▼

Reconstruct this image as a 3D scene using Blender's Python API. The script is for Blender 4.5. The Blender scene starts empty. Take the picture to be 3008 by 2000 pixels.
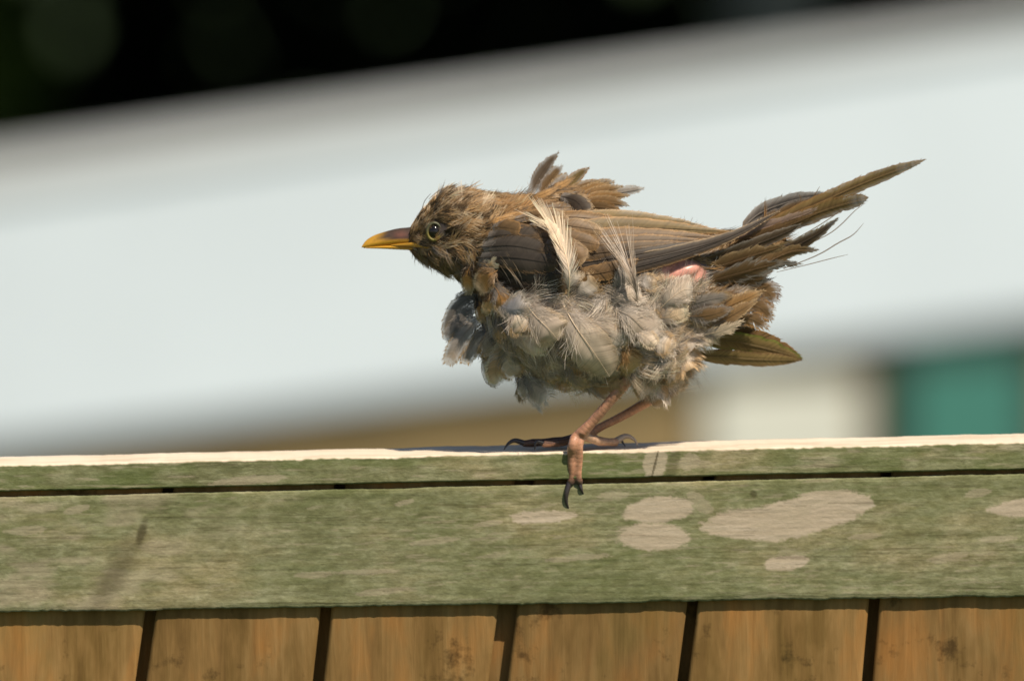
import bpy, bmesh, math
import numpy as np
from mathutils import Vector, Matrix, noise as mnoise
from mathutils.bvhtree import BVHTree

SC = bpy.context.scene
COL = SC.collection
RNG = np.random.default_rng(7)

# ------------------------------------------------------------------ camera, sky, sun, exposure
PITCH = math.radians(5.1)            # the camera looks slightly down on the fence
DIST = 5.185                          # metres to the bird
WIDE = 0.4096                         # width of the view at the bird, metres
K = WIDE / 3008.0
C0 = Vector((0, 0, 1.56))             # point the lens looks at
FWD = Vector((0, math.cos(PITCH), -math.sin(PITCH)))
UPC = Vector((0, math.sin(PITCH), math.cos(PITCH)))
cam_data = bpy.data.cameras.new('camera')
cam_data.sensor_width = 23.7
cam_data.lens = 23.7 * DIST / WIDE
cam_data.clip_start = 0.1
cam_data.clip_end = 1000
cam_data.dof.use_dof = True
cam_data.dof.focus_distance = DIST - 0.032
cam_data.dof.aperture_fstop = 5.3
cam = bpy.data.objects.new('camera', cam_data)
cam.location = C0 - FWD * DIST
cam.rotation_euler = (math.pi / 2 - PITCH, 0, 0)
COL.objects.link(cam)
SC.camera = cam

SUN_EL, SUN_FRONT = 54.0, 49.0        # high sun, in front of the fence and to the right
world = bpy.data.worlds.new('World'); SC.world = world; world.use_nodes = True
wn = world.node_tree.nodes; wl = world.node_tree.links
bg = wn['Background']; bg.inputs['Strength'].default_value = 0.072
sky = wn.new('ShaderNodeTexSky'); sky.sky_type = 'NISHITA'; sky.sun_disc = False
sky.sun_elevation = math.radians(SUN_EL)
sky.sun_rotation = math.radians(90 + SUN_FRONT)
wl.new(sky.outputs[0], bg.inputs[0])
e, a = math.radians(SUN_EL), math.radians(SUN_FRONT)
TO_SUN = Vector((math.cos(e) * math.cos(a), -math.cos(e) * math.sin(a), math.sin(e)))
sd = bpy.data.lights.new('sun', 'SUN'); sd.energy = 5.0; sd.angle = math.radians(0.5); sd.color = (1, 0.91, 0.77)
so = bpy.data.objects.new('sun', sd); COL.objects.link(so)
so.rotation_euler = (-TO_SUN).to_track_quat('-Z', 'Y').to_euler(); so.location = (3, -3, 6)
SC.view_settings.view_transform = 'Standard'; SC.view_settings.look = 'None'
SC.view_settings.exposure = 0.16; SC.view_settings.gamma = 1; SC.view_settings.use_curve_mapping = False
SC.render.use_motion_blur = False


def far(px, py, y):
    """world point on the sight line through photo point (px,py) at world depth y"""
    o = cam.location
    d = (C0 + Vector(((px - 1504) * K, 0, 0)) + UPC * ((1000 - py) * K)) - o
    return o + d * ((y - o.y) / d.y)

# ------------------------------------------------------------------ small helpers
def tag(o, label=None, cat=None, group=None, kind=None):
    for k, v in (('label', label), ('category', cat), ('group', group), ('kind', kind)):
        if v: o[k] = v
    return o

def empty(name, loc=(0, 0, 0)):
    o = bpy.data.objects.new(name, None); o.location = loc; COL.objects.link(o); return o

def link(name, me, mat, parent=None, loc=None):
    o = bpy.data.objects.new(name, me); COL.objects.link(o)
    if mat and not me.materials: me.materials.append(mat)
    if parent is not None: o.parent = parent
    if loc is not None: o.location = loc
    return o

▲

→ What is required: Extract, word for word, each line from the top of the data down to and including the line with "from mathutils.bvhtree import BVHTree"; skip the pictures.

→ Answer to the task:
Reconstruct this image as a 3D scene using Blender's Python API. The script is for Blender 4.5. The Blender scene starts empty. Take the picture to be 3008 by 2000 pixels.
import bpy, bmesh, math
import numpy as np
from mathutils import Vector, Matrix, noise as mnoise
from mathutils.bvhtree import BVHTree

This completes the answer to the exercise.